NASHVILLE, Tenn. (WTVF) — Be honest: Is your email inbox out of control? Are you embarrassed to show people your phone, afraid they might see the hundreds or even thousands of messages?

“I never deleted any," said Nicholas De Leon. "So I had more than 200,000 emails.”

De Leon is a tech editor at Consumer Reports and apparently someone who doesn't like to delete anything. Or at least that’s the old Nicholas.

After receiving an email from Google saying he was about to be charged for more storage space for his Gmail account—he decided it was time to start cutting back.

“I became very dedicated to eliminating those kinds of little subscriptions from my life,” De Leon said.

And Google makes digital housecleaning a little easier with its Storage Manager.

“So if you have photos or videos or giant PDFs or things like that, it’ll highlight it," he said. "It’ll be like 'hey you’ve got all this stuff.
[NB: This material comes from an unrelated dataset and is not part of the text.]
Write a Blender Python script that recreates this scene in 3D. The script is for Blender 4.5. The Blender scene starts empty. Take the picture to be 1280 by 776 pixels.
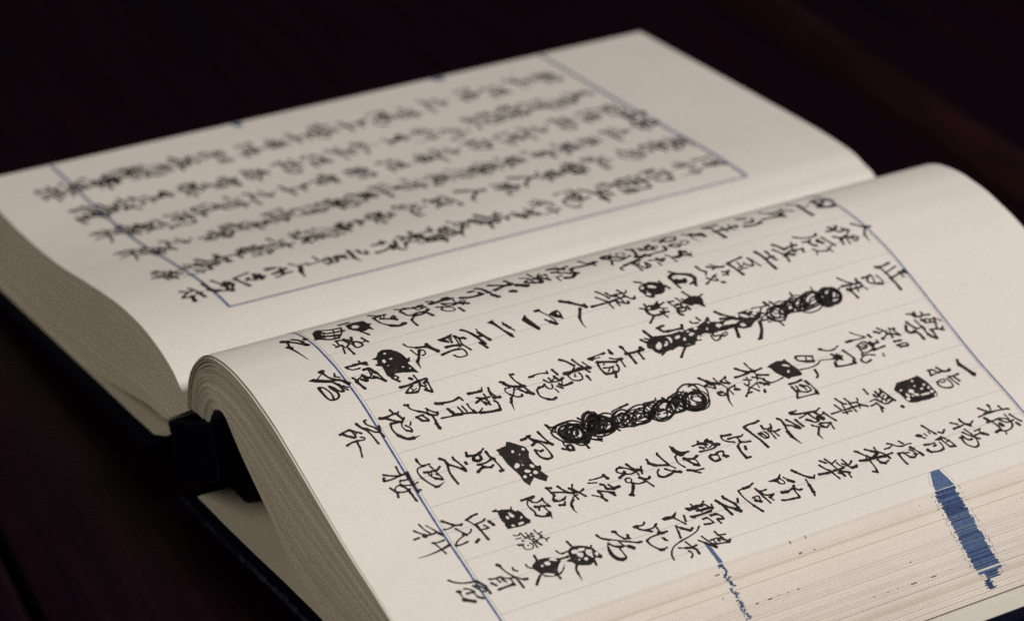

Do you want to delete it?'”

Next, he searched his account for companies and brands he interacts with a lot.

“I don’t need electronics retailer's circulars from 2009,” he said.

Like Nicholas, you can also use the search tool to find emails with attachments or ones from certain dates," De Leon added. "Then you can even create a filter to delete the emails it catches."

“Over the course of two days, a couple of hours each day—it was more than a 100,000 emails I was able to delete.”

As you’re deleting emails take note of any old digital accounts you don’t use anymore. Because keeping them open can create a security risk.

“The companies could be hacked and the information could get into the wrong hands,” Thomas Germain, Consumer Reports Tech Editor said.

You can find forgotten accounts using the welcome email you got when signing up. You can also search your common usernames online, check your browser for saved passwords or your personal password manager.

If you signed up for any accounts through social media, like Facebook, you’ll find them there.

As for Nicholas, he says he’s working hard to keep his inbox in check and now he’s more vigilant about what emails he keeps.

“Do I need this delivery notification? Do I need this newsletter?” he asks himself.

One more tip: be choosy when it comes to which recurring emails, ads, or newsletters you sign up for. If you find you’re not reading the ones you get, open them one last time to unsubscribe.

With most of them, if you scroll down to the very bottom of the email, you should see a link where you can unsubscribe.